I think I've figured out why I didn't enjoy this story as much as I thought I would. When I read the description, it seemed like it was going to take a hard look at Sunset's past mistakes and how those mistakes interact with her newfound friendships. It seemed like it was going to be a tough, emotional journey that worked through Sunset's former demons that was going to end with all of them stronger for it. And while the end part did happen, the process that got there was not at all what I was expecting from that description.

but has never dared to confront her deepest fears and guilty deeds. Now, one trip up to a mountain lodge with five of her closest friends is going to change that.

That's the part that got me. I feel like they didn't really get confronted at all. In fact, it felt like there was little external or internal confrontation at all. And that's totally fine if that's your goal. It just doesn't seem like that was your goal given this part of the description.

So ultimately, I felt kind of let down. It seemed like I was promised one sort of story and instead got something entirely different.

We ain’t gonna leave you just because you made errors in your life!

My Anon-a-Miss senses are achieving maximum velocity :trollestia:

The measly few hours of sleep she had gotten was starting to take its toll on her.

Time for a lesson on subjects and verbs and their agreement. It's easy to get messed up by proximity. Both "sleep" and "she" are singular and close to the verb, which is incorrectly written as "was" in your sentence. However, and this is what often trips people up the most, both of those nouns are part of the prepositional phrase. Both are used as descriptors to describe the hours. You could remove the entire phrase ("of sleep she had gotten"), and the sentence would retain the same base meaning.
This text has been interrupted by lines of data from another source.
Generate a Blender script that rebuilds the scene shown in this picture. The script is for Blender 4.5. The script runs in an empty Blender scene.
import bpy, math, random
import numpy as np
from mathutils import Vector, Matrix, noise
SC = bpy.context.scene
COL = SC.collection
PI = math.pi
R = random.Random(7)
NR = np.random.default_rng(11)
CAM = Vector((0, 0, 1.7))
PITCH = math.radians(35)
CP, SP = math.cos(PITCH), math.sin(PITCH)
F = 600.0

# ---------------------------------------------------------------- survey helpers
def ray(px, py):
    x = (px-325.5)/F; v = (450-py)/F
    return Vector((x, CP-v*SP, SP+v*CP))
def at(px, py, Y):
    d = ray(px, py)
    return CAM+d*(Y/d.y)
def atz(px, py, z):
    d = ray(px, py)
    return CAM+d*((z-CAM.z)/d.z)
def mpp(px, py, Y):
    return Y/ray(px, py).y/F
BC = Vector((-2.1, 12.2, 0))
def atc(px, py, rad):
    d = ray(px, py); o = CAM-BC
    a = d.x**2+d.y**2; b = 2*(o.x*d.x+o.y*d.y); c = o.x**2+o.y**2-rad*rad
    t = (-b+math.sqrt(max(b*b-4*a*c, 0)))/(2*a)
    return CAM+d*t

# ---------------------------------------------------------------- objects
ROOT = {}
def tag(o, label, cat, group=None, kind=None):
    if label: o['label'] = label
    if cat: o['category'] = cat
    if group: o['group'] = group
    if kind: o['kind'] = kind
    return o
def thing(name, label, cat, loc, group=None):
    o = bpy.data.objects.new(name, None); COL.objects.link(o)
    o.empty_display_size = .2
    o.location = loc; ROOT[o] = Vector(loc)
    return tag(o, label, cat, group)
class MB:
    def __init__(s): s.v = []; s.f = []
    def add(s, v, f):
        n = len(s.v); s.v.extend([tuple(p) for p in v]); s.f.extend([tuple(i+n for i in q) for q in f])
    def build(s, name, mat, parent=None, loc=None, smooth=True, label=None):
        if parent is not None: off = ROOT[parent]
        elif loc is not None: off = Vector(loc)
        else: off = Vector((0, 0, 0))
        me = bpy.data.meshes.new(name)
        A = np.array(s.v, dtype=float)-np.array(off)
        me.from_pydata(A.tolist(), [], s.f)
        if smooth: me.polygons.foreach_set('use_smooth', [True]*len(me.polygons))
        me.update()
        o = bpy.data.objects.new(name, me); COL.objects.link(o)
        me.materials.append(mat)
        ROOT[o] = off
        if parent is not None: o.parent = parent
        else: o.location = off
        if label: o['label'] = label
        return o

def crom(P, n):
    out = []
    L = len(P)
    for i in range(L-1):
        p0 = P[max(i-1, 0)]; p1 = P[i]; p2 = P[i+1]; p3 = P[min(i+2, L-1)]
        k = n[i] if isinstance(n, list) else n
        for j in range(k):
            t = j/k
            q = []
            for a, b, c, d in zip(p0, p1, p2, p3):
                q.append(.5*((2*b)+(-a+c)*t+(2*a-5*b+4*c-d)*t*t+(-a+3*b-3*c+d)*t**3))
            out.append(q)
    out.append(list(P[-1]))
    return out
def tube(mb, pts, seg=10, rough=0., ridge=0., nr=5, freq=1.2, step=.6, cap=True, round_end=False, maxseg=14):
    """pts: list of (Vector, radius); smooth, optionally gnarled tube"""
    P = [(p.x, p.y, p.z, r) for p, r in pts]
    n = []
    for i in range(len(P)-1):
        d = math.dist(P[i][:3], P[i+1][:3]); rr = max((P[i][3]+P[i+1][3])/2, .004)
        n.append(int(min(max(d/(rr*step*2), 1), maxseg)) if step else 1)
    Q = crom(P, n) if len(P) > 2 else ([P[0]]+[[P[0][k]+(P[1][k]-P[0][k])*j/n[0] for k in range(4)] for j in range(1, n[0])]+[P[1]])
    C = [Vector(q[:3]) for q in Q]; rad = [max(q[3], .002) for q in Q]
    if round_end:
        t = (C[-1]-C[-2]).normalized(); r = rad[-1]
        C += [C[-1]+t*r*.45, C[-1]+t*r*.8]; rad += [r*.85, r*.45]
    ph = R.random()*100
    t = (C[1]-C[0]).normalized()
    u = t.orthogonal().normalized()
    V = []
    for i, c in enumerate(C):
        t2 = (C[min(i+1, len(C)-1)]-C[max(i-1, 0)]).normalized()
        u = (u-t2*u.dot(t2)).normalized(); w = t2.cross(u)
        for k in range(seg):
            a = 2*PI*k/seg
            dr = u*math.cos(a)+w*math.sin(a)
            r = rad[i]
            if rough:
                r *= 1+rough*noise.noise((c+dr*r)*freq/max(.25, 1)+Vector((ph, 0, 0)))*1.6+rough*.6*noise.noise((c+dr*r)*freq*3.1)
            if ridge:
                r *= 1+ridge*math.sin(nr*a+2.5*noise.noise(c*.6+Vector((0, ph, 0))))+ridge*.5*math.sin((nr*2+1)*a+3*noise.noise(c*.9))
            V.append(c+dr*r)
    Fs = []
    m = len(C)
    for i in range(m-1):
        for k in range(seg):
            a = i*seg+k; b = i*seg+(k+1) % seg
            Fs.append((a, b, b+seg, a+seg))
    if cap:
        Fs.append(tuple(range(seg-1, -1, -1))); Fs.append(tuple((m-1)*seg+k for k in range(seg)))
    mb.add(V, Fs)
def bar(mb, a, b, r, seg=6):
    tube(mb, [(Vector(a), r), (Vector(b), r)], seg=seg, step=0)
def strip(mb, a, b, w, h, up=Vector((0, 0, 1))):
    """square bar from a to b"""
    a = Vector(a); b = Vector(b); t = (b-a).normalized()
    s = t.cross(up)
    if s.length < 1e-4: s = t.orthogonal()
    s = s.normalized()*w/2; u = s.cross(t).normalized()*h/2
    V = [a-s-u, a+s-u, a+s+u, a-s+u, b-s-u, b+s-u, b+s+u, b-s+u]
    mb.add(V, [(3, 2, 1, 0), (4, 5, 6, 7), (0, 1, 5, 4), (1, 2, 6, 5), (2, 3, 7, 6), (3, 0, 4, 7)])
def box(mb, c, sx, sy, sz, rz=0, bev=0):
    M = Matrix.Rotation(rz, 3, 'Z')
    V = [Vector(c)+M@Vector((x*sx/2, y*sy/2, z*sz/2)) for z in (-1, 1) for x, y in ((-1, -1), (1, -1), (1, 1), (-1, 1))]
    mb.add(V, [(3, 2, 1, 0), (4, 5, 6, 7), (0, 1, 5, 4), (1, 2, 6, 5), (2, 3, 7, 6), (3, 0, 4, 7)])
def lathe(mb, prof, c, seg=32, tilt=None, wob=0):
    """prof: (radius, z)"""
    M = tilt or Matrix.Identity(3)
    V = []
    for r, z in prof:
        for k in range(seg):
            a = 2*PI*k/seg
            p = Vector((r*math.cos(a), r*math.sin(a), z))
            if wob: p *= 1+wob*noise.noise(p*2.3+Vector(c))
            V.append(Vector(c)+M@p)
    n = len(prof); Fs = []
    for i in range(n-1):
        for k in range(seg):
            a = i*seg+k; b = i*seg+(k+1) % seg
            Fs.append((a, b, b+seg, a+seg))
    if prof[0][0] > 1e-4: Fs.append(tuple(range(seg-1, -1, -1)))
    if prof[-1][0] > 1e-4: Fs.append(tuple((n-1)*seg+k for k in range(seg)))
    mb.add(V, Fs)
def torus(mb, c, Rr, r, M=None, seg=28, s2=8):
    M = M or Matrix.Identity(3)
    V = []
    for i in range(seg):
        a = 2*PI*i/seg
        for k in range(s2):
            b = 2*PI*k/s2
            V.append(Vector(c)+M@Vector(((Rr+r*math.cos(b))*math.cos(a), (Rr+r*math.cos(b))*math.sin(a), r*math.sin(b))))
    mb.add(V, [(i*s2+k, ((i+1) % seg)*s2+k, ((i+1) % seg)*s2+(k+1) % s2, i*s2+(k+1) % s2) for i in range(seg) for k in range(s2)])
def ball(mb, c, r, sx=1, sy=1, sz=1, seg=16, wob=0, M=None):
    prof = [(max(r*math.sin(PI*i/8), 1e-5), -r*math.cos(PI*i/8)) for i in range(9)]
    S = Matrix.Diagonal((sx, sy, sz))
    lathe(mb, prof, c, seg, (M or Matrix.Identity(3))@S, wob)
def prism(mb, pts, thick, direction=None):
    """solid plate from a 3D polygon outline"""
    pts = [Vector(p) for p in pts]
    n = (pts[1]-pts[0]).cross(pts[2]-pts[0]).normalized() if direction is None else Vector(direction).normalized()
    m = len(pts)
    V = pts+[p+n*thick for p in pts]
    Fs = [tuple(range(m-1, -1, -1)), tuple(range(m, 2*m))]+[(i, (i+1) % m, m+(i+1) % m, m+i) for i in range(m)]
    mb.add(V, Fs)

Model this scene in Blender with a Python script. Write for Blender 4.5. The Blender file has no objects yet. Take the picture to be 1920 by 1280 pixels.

You may no longer know what the hours are, but the sentence still functions. It still has the same subject and the same verb. It might look funky since a bunch of singular nouns are next to the verb, but the subject "hours" is plural, so the verb should match: "were." Additionally, the predicate in this sentence refers back to the subject. It, too, should match the subject in number. This means "its" should be "their."

“What’s going through you mind, sugercube?”

*your

Is it just me, or does this feel like one of those really tragic setups for an Anon-a-miss fic. The timing is perfect (between Rainbow Rocks and winter), Sunset is just growing close to the group, and there is talk about family, mistakes, and secrets. Honestly, it would burn to watch Anon-a-miss to play out here.